The nearby Parlament and City Hall both were worth the stop even just to admire the buildings and their facades, though an outdoor opera/music showing festival was set up in front of city hall, blocking a good part of the view.
Since I had seen most of the cool sights in the city the day before, I had to be a bit creative in finding things to do on my last full day in Austria. Walking through the city, I found a flea market selling a bunch of quirky junk before getting to a residential area of the city where the famous Austrian architect, Hundertwasser, had designed a few buildings in a peculiar and interesting style.

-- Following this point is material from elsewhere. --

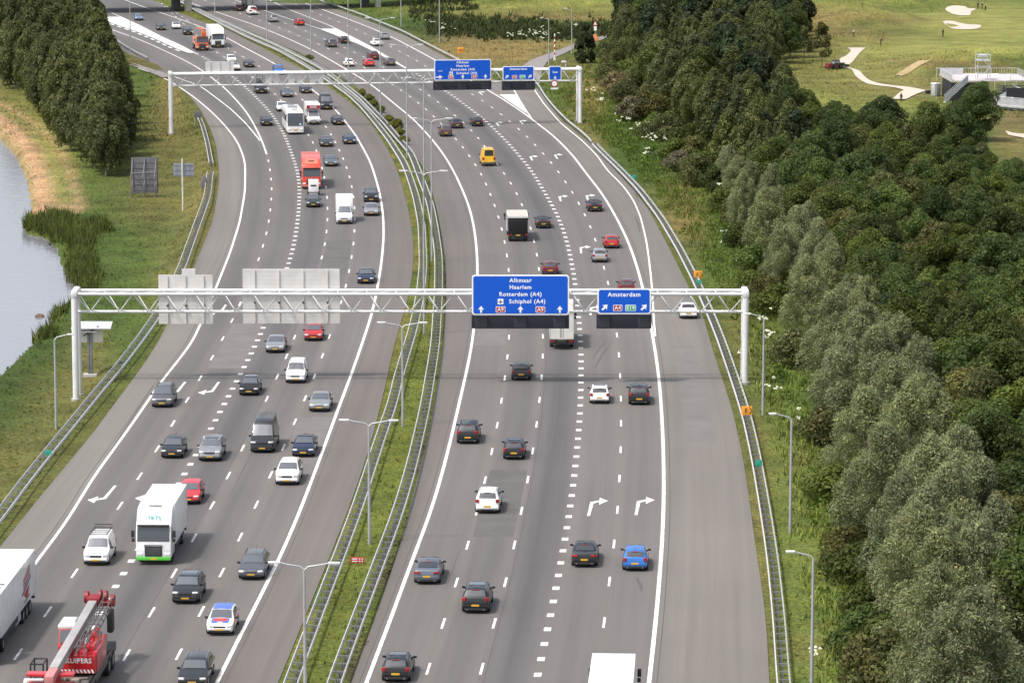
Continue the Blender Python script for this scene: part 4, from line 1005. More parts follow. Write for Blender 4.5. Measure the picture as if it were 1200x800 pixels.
# dark tipper going away
L = 8.2; t = lorry('tipper_lorry', 'dark tipper lorry with a white rim seen from behind, beside a black saloon', 607, 283.5, OUT, L)
tractor(t, L/2, 'white', 2.4, 2.9, False)
bd = obj('tipper_body', MB().bevbox((0,-1.2,1.95), (2.35,5.7,2.0), .05).mesh('tipper_body', PAINT['black'], True), t)
rim = MB()
for s in (-1, 1): rim.box((s*1.16,-1.2,3.0), (.14,5.8,.18))
rim.box((0,-4.06,3.0),(2.45,.12,.22)).box((0,1.65,3.0),(2.45,.12,.3))
obj('rim_rail', rim.mesh('rim_rail', PAINT['offwhite']), bd)
obj('load_cover', MB().box((0,-1.2,3.0),(2.2,5.6,.06)).mesh('load_cover', PAINT['beige']), bd)
for s in (-1, 1): obj('tail_light', MB().box((s*.95,-4.09,.85),(.34,.06,.16)).mesh('tail_light', TAIL), t)
obj('number_plate', MB().box((0,-4.09,.8),(.52,.04,.12)).mesh('number_plate', PLATE), t)
axle(t,-2.2,2.3); axle(t,-3.3,2.3); obj('chassis', MB().box((0,-.4,.8),(.9,7.2,.3)).mesh('chassis', BLACKP), t)
# white/beige lorry behind the near sign
L = 9.0; t = lorry('box_lorry', 'white lorry with beige rear doors half hidden behind the large near blue sign', 658, 409.5, OUT, L)
tractor(t, L/2, 'white', 2.4, 2.9, True); box_body(t, -L/2, L/2-2.3, 2.35, 1.0, 3.55, 'beige'); axle(t, -L/2+1.8, 2.35)
# white lorry at the bottom edge
L = 10.5; p = at(714, 845); t = lorry('box_lorry', 'white lorry roof cut off by the bottom edge', 714, 845, OUT, L)
pe = at(719.5, 765, 4.0); s_ = D4.dx(pe.y); t.location = (pe.x - s_*3.0, pe.y - L/2 + 2.4, .012)
tractor(t, L/2, 'white', 2.5, 3.0, False); box_body(t, -L/2, L/2-2.4, 2.6, 1.05, 4.0, 'white'); axle(t, -L/2+2.2)
# dark box lorry in the bridge shadow
L = 9.0; t = lorry('box_lorry', 'dark navy box lorry ahead of a white van in the bridge shadow', 296, 11, OUT, L)
tractor(t, L/2, 'navy', 2.5, 3.0, False); box_body(t, -L/2, L/2-2.3, 2.55, 1.0, 3.9, 'navy'); axle(t, -L/2+2)

# ------------------------------------------------------------------ mobile crane
L = 11.5; c, a = pose(74, 836, L * 1.1, IN)
t = thing('mobile_crane', 'red mobile crane with a long white boom laid along its carrier', 'mobile crane', c, a, 'traffic coming towards the camera'); TRAFFIC.append(t); t.scale = (1.1,) * 3
CR = PAINT['cranered']; y0 = L/2
obj('carrier', MB().bevbox((0,0,1.05), (2.6,L,.5), .05).bevbox((0,y0-.5,1.25),(2.6,1.4,.7),.08).mesh('carrier', dirty('carrier_grime', (.13,.11,.095), .8, 0, 0, .35, 1.2), True), t)
for s in (-1, 1):
    obj('mudguard', MB().box((s*1.15, -.2, 1.36), (.34, L-1.6, .06)).mesh('mudguard', BLACKP), t)
for yy in (y0-1.6, y0-3.2, -y0+2.9, -y0+1.4): axle(t, yy, 2.7, .56)
tr = obj('turntable', MB().tube([(0,-1.4,1.3),(0,-1.4,1.6)], .95, 20).mesh('turntable', BLACKP, True), t)
ss = obj('superstructure', MB().bevbox((-.35,.6,2.05), (2.1,3.6,1.15), .06).bevbox((-1.0,1.0,2.75),(.4,2.2,.35),.06).bevbox((-1.15,-.4,2.3),(.35,3.6,.5),.05).bevbox((-.95,-1.3,2.0),(.55,2.6,.85),.05).bevbox((-.85,-.6,2.75),(.28,1.6,.8),.05).mesh('superstructure', CR, True), t)
cw = obj('counterweight', MB().bevbox((-.3,2.35,2.0), (2.1,.7,1.05), .06).mesh('counterweight', CR, True), ss)
obj('lettering', text_mesh('KUIPERS', .38, SIGN_WHITE, .004, .02), cw, (-.42, 2.715, 2.2), (PI/2, 0, PI))
hz = MB()
for k in range(10):
    x = -1.3 + k*.21; hz.add([(x, 2.715, 1.52), (x+.11, 2.715, 1.52), (x+.21, 2.715, 1.72), (x+.10, 2.715, 1.72)], [(0,1,2,3)])
obj('hazard_stripes', hz.mesh('hazard_stripes', SIGN_WHITE), cw)
cb = obj('operator_cab', MB().bevprism([(-3.1,1.5),(-1.0,1.5),(-.9,2.1),(-1.35,3.1),(-3.1,3.1)], .45, 1.29, .06).mesh('operator_cab', CR, True), ss)
obj('cab_roof', MB().bevbox((.87,-2.25,3.14), (.98,1.9,.22), .07).bevbox((.87,-2.5,3.3),(.8,1.0,.12),.04).mesh('cab_roof', PAINT['offwhite'], True), cb)
obj('cab_window', MB().add([(.52,-.87,2.35),(1.22,-.87,2.35),(1.20,-1.28,3.0),(.54,-1.28,3.0)], [(0,1,2,3)]).mesh('cab_window', GLASS_D), cb)
# boom: near end low, head far and high
bm0, bm1 = Vector((.35, 6.6, 2.55)), Vector((-.10, -6.4, 3.65))
d = (bm1 - bm0); Ln = d.length; d.normalize(); sd_ = d.cross(Vector((0,0,1))).normalized(); up_ = sd_.cross(d)
BM = Matrix((( *sd_, 0),( *d, 0),( *up_, 0),(0,0,0,1))).transposed(); BM.translation = bm0
BOOMG = dirty('boom_pale', (.34,.325,.32), .5, 0, 0, .2, .6)
boom = obj('boom', MB().bevbox((0, Ln*.46, 0), (.50, Ln*.90, .50), .05, BM).mesh('boom', BOOMG, True), t)
obj('boom_tip_section', MB().bevbox((0, -.55, -.02), (.5, 1.5, .42), .04, BM).mesh('boom_tip_section', base_mat('boom_pink', (.55,.20,.19), .5), True), boom)
sx = -1.0
jb = MB()
for q in range(9):
    ya, yb = Ln*.28 + q*Ln*.075, Ln*.28 + (q+1)*Ln*.075
    jb.tube([(.55,ya,-.2),(.55,yb,.25)], .03, 5, True, BM).tube([(1.05,ya,.25),(1.05,yb,-.2)], .03, 5, True, BM).tube([(.55,ya,.25),(1.05,ya,.25)], .03, 5, True, BM)
for xx, zz in ((.55,-.2),(.55,.25),(1.05,-.2),(1.05,.25)): jb.tube([(xx,Ln*.25,zz),(xx,Ln*.97,zz)], .045, 6, True, BM)
obj('lattice_jib', jb.mesh('lattice_jib', dirty('jib_dark', (.10,.09,.085), .6, 0, 0, .3, 2)), t)
obj('boom_head', MB().bevbox((0,Ln*.95,.05),(.75,1.0,.6),.08,BM).tube([(-.62,Ln*.98,.15),(-.40,Ln*.98,.15)],.36,14,True,BM).tube([(.2,Ln*.99,.15),(.34,Ln*.99,.15)],.42,14,True,BM).tube([(.52,Ln*.99,.1),(.66,Ln*.99,.1)],.42,14,True,BM).tube([(.9,Ln*.97,.0),(1.12,Ln*.97,.0)],.36,14,True,BM).bevbox((.7,Ln*.96,-.1),(.8,.5,.3),.08,BM).mesh('boom_head', base_mat('head_red', (.22,.015,.02), .5), True), boom)
obj('hook_block', MB().bevbox((-1.0,-5.7,2.5),(.35,.8,1.3),.1).tube([(-1.0,-5.7,3.1),(-1.0,-5.7,3.6)],.05,6).mesh('hook_block', BLACKP, True), t)
obj('lift_cylinder', MB().tube([(-.55,2.2,1.9),(-.45,-.6,2.75)],.16,10).tube([(-.45,-.6,2.75),(-.25,-2.6,3.1)],.10,10).mesh('lift_cylinder', GALV, True), ss)
obj('winch', MB().tube([(-.95,-2.4,2.3),(.1,-2.4,2.3)],.36,16).mesh('winch', GALVD, True), ss)
fr = MB()
for xx, yy in ((1.35,2.6),(1.35,3.9),(2.05,2.6),(2.05,3.9)): fr.tube([(xx,yy,1.2),(xx,yy,2.3)],.05,6)
fr.tube([(1.35,2.6,2.3),(2.05,2.6,2.3),(2.05,3.9,2.3),(1.35,3.9,2.3),(1.35,2.6,2.3)],.05,6).tube([(1.35,2.6,1.6),(2.05,3.9,1.6)],.05,6).box((1.7,3.25,1.22),(.8,1.4,.08))
obj('outrigger_rack', fr.mesh('outrigger_rack', BLACKP), t)
obj('outrigger_pad', MB().bevbox((1.8,4.35,1.5),(1.1,.25,.2),.04).bevbox((2.25,4.4,1.25),(.25,.25,.5),.04).mesh('outrigger_pad', PAINT['offwhite'], True), t)
obj('front_deck', MB().bevbox((.55,6.2,2.35),(2.6,.8,.14),.04).bevbox((.55,6.0,1.75),(2.5,.3,.25),.05).bevbox((.2,5.9,2.0),(.3,.3,.6),.05).mesh('front_deck', CR, True), t)
obj('deck_clutter', MB().bevbox((-.5,5.2,1.6),(.7,.6,.5),.1).bevbox((.3,5.0,1.6),(.4,.9,.4),.1).tube([(-1.1,4.2,1.6),(-.2,5.6,1.9)],.08,6).tube([(-.9,5.6,1.5),(.6,5.5,1.8)],.07,6).mesh('deck_clutter', dirty('clutter', (.30,.24,.19), .7, 0, 0, .4, 4)), t)
obj('side_rail', MB().box((-1.28,1.0,1.34),(.06,L-3.2,.1)).mesh('side_rail', PAINT['beige']), t)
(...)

My walk home took me along the route of Vienna's gay pride parade, though it didn't seem like all that big of a deal, just bus after bus of people of the same sex playing loud music as they passed partially-filled streets. I think Vienna has a lot more to offer than what I experienced, but it is an expensive city with expensive tastes so I doubt I will come back here for at least a few decades. But if I had plenty of money and wanted to go somewhere for an opera or a concert, this would be the place.
Beer of Austria: The massproduced lagers I tried, Gussen, Schwechater, and Ossakringer, were disappointing given how close Austria is to such brewing hotspots as Germany and Czech Republic, but perhaps I just didn't really give the full variety a chance. But, from what I had, I wasn't impressed. Grade: C.

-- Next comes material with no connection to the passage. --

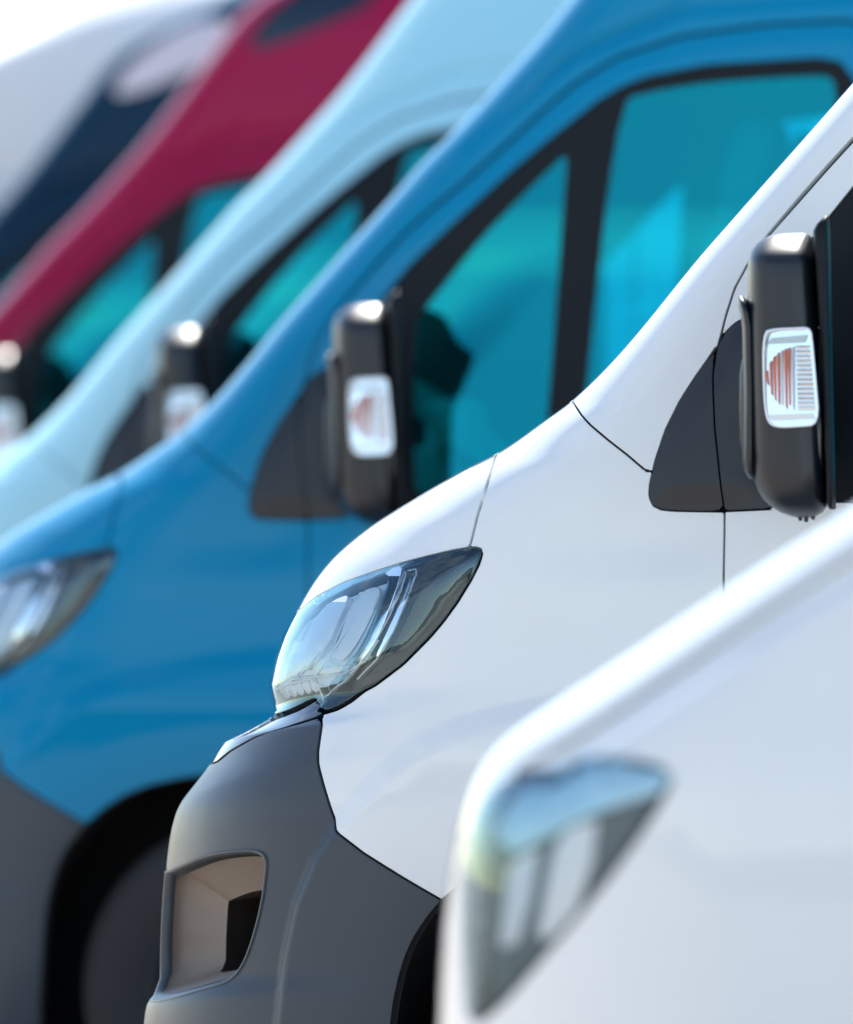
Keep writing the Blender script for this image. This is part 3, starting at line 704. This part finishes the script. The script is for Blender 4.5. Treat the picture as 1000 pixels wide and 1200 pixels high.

Ice Cream of Austria: The quality is high, the prices are relatively low, the servings vary from large to enormous; Austrians love this stuff and it shows. The Italian influence means that gelato is served here, usually by shoveling it onto a cone or into a cup with a spade. Grade: A.

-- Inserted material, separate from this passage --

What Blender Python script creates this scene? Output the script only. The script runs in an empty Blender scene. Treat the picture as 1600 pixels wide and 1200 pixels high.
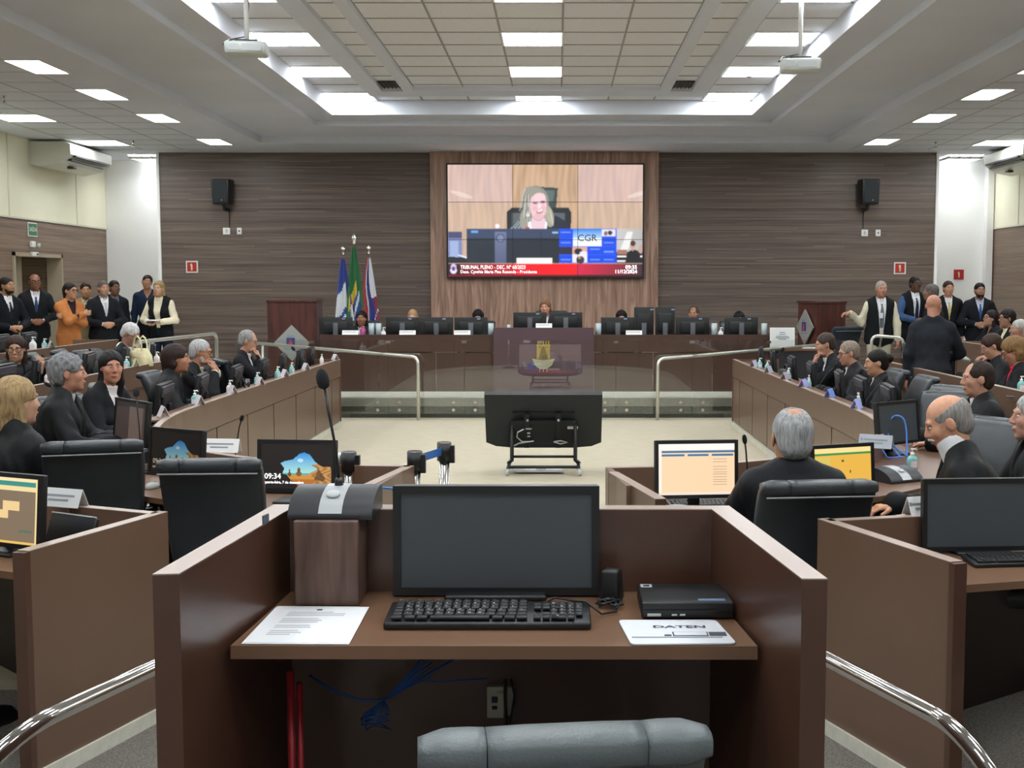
import bpy, math, random
import numpy as np
from math import pi, sin, cos, radians, sqrt, atan2
from mathutils import Vector, Matrix, Euler
random.seed(7); rng = np.random.default_rng(7)
SC = bpy.context.scene
COL = SC.collection

# ------------------------------------------------------------------ camera, world, exposure
CAM_H, PITCH, FPX, PPX = 1.87, radians(4.574), 1900.0, 872.0
cam_data = bpy.data.cameras.new('camera')
cam_data.sensor_width = 36.0
cam_data.lens = FPX / 1600 * 36.0
cam_data.shift_x = -(PPX - 800) / 1600
cam_data.clip_start = 0.05; cam_data.clip_end = 200
cam = bpy.data.objects.new('camera', cam_data); COL.objects.link(cam)
cam.location = (0, 0, CAM_H); cam.rotation_euler = (pi / 2 - PITCH, 0, 0)
SC.camera = cam
world = bpy.data.worlds.new('world'); SC.world = world; world.use_nodes = True
world.node_tree.nodes['Background'].inputs[0].default_value = (0.9, 0.95, 1.0, 1)
world.node_tree.nodes['Background'].inputs[1].default_value = 0.15
SC.view_settings.view_transform = 'Standard'
SC.view_settings.look = 'None'
SC.view_settings.exposure = 0.28
SC.view_settings.gamma = 1.0
SC.cycles.use_denoising = True
SC.cycles.max_bounces = 7
SC.cycles.diffuse_bounces = 4
SC.cycles.caustics_reflective = False
SC.cycles.caustics_refractive = False
PANEL_W = 19.0      # emission of the ceiling light diffusers

def ray(px, py):
    u = (px - PPX) / FPX; v = (600 - py) / FPX
    return (u, cos(PITCH) + v * sin(PITCH), -sin(PITCH) + v * cos(PITCH))
def atz(px, py, z):            # the place on the level z behind a spot of the photograph
    d = ray(px, py); t = (z - CAM_H) / d[2]
    return (d[0] * t, d[1] * t, z)
def aty(px, py, y):            # the place at the distance y
    d = ray(px, py); t = y / d[1]
    return (d[0] * t, y, CAM_H + d[2] * t)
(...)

-------------------------------------------------------------------------------------------------
Details:
There are tons of trains and buses that go from Budapest to Vienna. I came by bus because it was a fair bit cheaper ($15/10€ by bus, this is with a 50% student reduction). I got the 9:30 bus and it takes about 3 hours. Though Orange buses are generally cheaper, Eurolines has better student fares. Perhaps conveniently for some, the bus stops at the Vienna airport on the way in. I stayed at a place called Wombat Hostel Vienna - The Lounge ($28/20€), just down the street from Westbahnof train station, which is a great area of town for cheap grocery stores and cheap fast food like kebabs and schnitzels. It is also a 20 minute walk from anywhere. I wouldn't recommend it because it had a very hotel-like feel to it, where it was hard to meet people. But if you just need a place to crash for a night in Vienna, I suppose there are worse choices. Everything except the Schloss Schonbrunn is really close together in Vienna, you could walk moderately aimlessly and see everything in half a day by chance. Going inside anything, museums and palaces, etc. is a bit expensive but here are the ticket prices I paid (Schloss Schonbrunn: 11.40€, K museum: 7.50€, Catacombs in Stephansdom: 4.50€, all student prices though the ISIC only saves a few euros each time here). I think that you could almost skip anything requiring money and just admire the buildings from the outside and get a good feel of Vienna, with the exception of Schloss Schonbrunn, which I would recommend only of you have never been to a proper palace before (make sure to get the cheapest ticket, called the Imperial Tour, because the other addons aren't worth the extra money). The grounds are worth walking, regardless though. If you aren't on a strict budget, by all means, see it all.